===== DATASET EXTRACT

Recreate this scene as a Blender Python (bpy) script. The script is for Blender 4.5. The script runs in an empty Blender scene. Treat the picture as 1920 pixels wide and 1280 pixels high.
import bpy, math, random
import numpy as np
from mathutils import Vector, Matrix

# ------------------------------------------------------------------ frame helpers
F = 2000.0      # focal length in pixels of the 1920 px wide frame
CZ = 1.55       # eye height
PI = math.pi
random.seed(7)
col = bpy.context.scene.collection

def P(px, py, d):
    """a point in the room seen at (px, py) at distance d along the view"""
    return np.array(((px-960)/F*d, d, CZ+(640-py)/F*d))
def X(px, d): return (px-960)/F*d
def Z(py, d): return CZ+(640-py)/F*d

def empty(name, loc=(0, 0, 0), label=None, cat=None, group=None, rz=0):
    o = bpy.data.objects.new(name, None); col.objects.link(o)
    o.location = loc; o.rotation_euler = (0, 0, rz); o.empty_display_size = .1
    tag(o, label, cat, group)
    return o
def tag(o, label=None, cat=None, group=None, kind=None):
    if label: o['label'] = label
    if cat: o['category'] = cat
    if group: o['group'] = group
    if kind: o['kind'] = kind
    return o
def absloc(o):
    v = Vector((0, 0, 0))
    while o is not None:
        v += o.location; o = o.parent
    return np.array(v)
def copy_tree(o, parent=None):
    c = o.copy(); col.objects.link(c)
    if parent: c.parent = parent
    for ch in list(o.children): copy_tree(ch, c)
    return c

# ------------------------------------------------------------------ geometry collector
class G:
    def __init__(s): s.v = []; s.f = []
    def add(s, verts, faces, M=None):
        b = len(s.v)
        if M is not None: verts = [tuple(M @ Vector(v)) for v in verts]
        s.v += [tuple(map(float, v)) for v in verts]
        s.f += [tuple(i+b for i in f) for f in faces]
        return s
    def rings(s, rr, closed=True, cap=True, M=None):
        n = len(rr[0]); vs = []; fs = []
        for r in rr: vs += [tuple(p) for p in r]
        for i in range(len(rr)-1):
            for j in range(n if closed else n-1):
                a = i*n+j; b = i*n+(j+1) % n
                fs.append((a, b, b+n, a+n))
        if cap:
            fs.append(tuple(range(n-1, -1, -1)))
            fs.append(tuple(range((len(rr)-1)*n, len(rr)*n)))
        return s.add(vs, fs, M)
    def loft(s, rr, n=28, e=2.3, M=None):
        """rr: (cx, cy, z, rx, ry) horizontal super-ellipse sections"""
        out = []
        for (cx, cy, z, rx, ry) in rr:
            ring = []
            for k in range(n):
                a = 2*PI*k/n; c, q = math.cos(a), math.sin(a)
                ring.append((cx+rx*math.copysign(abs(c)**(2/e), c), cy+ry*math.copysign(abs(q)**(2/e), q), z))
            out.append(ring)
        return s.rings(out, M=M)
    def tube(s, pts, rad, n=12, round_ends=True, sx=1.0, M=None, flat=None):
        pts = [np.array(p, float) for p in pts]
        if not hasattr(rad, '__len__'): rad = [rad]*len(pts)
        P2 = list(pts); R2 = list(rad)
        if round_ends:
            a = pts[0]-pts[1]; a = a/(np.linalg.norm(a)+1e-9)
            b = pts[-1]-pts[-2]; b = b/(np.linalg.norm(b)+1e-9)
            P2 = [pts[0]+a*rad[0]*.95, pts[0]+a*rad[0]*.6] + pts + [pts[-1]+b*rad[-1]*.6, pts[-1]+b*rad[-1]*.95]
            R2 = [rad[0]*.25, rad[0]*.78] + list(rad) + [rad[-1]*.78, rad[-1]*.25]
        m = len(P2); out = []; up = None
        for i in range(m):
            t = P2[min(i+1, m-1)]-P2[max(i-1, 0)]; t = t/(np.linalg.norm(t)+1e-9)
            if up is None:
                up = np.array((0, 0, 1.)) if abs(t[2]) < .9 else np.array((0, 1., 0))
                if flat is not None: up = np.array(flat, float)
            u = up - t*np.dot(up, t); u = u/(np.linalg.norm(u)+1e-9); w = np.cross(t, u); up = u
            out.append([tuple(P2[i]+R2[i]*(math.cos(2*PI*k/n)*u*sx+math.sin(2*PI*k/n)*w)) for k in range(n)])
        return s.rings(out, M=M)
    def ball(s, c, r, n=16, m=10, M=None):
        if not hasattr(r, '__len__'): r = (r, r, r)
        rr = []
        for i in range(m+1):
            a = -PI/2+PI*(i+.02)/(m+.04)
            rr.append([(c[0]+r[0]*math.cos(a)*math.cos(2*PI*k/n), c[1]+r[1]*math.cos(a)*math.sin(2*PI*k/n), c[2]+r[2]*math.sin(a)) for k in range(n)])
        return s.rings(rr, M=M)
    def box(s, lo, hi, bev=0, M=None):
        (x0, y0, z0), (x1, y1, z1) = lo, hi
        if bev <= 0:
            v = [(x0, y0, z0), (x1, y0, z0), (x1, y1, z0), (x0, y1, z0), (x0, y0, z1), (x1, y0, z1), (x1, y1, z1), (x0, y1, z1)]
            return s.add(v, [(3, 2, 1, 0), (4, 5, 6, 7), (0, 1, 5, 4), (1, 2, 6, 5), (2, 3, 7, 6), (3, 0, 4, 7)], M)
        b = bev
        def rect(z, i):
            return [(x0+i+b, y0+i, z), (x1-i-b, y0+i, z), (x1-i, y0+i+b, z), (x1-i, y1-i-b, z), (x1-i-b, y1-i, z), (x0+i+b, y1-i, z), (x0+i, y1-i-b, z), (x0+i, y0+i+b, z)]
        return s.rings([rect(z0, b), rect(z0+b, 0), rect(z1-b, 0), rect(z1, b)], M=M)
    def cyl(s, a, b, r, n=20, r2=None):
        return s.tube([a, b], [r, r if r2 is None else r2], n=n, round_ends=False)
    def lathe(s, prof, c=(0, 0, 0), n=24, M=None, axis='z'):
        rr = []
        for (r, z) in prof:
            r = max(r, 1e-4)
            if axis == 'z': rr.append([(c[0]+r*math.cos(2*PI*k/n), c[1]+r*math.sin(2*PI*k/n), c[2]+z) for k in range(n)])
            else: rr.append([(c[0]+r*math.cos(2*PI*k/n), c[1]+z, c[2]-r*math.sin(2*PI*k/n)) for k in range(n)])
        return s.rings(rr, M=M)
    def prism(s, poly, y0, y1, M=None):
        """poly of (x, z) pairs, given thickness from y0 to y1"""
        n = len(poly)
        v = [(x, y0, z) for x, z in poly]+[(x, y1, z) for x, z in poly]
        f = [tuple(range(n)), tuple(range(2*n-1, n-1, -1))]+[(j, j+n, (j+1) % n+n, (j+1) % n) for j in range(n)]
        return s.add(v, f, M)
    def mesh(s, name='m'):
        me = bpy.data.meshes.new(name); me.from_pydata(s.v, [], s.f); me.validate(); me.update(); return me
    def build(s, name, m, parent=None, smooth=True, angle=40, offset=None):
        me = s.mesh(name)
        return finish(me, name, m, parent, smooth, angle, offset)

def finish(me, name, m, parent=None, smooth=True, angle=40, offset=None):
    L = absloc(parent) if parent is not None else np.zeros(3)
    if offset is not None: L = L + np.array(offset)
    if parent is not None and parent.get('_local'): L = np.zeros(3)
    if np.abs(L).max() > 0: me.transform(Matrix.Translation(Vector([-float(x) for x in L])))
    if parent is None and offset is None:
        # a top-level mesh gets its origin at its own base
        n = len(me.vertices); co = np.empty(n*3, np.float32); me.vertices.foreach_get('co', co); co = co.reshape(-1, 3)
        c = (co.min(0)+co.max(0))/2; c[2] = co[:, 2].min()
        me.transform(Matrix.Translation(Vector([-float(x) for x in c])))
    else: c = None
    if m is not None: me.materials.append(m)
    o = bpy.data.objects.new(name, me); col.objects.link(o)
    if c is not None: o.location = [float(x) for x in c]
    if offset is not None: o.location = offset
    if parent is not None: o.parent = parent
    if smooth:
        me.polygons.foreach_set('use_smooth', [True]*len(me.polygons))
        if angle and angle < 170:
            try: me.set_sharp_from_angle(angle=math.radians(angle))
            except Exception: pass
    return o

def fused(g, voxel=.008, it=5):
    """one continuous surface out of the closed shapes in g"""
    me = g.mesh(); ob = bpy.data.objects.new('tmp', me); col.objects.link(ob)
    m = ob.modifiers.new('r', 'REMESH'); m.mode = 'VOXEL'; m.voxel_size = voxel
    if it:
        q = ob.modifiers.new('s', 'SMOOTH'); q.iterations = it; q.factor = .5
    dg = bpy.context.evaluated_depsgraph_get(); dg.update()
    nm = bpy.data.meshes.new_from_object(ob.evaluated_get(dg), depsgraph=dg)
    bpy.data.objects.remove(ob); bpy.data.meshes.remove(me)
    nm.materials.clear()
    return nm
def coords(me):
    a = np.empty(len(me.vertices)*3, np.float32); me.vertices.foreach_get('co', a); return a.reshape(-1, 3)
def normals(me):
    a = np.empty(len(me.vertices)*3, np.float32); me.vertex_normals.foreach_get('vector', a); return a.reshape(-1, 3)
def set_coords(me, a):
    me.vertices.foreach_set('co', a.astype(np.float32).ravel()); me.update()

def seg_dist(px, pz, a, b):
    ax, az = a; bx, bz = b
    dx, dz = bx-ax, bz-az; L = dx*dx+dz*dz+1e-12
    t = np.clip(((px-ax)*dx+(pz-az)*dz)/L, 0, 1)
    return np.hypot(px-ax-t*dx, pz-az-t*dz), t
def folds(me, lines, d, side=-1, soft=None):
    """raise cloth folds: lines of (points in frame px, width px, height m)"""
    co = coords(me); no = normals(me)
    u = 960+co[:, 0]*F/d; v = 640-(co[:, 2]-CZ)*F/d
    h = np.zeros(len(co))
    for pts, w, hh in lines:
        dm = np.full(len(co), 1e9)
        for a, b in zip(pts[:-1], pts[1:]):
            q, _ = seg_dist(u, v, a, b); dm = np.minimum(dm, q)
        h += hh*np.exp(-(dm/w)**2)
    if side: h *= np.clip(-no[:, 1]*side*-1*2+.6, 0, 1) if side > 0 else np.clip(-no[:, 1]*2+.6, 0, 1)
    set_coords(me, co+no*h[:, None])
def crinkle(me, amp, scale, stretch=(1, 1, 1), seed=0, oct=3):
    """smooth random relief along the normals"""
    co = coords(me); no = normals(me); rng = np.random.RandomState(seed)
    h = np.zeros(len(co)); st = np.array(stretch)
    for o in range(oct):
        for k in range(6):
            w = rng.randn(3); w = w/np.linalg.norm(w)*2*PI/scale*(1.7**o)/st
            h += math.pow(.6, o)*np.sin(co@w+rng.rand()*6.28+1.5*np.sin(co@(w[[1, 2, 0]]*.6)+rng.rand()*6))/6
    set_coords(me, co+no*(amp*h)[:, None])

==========

**THE TASK:**
Print the listing above from its first line through the line with "def Z(py, d): return CZ+(640-py)/F*d", and stop there.

**OUTPUT FOR THIS TASK:**
Recreate this scene as a Blender Python (bpy) script. The script is for Blender 4.5. The script runs in an empty Blender scene. Treat the picture as 1920 pixels wide and 1280 pixels high.
import bpy, math, random
import numpy as np
from mathutils import Vector, Matrix

# ------------------------------------------------------------------ frame helpers
F = 2000.0      # focal length in pixels of the 1920 px wide frame
CZ = 1.55       # eye height
PI = math.pi
random.seed(7)
col = bpy.context.scene.collection

def P(px, py, d):
    """a point in the room seen at (px, py) at distance d along the view"""
    return np.array(((px-960)/F*d, d, CZ+(640-py)/F*d))
def X(px, d): return (px-960)/F*d
def Z(py, d): return CZ+(640-py)/F*d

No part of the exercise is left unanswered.